Die langsam über den Himmel gezogene Decke der Nacht kann einem schnell in den Sinn kommen bei den langsamen Dröhnwellen, die dunkel, körnig und doch ohne zu viel gewichtigen Ballast auf und ab ebbend irgendwann den ganzen Raum einnehmen. Oder besser fast den ganzen Raum, denn irgendwann dringen seltsame Pfeiftöne wie verirrte Strahlen der Mitternachtssonne immer näher an die Sinne, gehen über in kräftiges Rumoren, dann in von Obertönen flankierte Schrägheit. Erst nach einer Weile gibt sich Davis’ Bassklarinette in jaulenden Ornamenten zu erkennen, zeigt wie seinerzeit in den Zusammenarbeiten mit Merzbow und mit Aidan Baker ein leidenschaftliches, fast orientalisches Antlitz. In unruhigen Momenten erinnert ihr Klang gar an Stimmengewirr aus aufwühlenden Träumen und lässt nach ihrem Verstummen tiefschwarze Desolatheit zurück – und dabei die Decke der fast monotonen Drones noch monumentaler und undurchdringlicher wirken.

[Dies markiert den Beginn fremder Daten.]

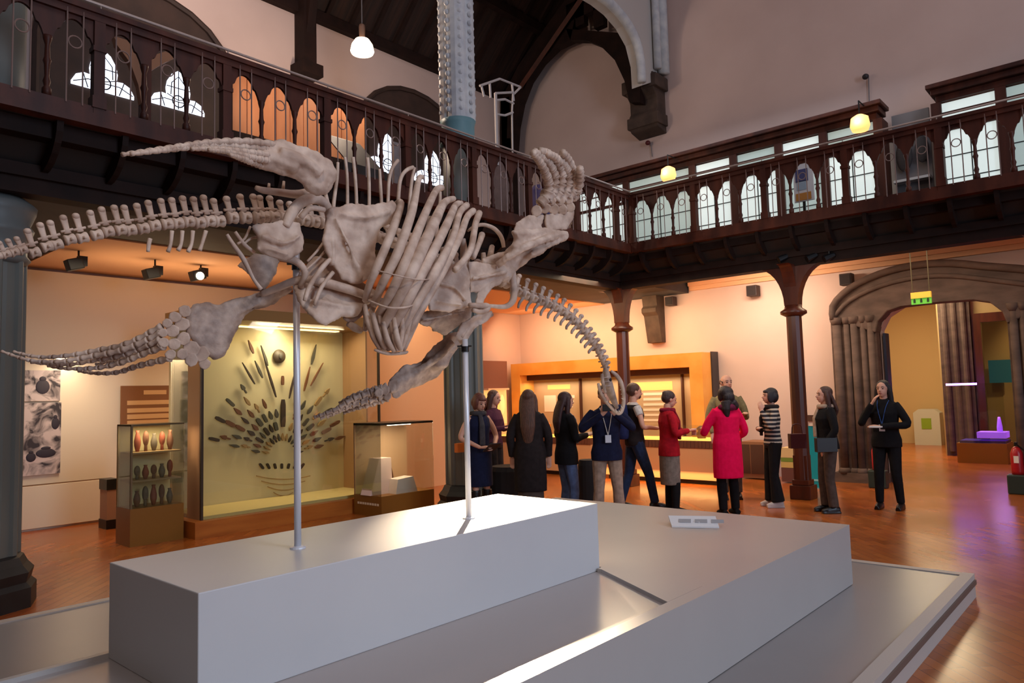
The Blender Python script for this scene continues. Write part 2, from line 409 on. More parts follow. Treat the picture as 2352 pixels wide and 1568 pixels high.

Neben der zirka halbstündigen Originalversion gibt es noch ein rund zehnminütiges „Edit“, das konzentrierter und vielleicht auch etwas intensiver wirkt, aber vielleicht ist das auch nur eine der Dunkelheit geschuldete Illusion. Beide Versionen geben jedoch einen passenden Score ab zum immer wiederkehrenden Treiben der Gigantin. (U.S.)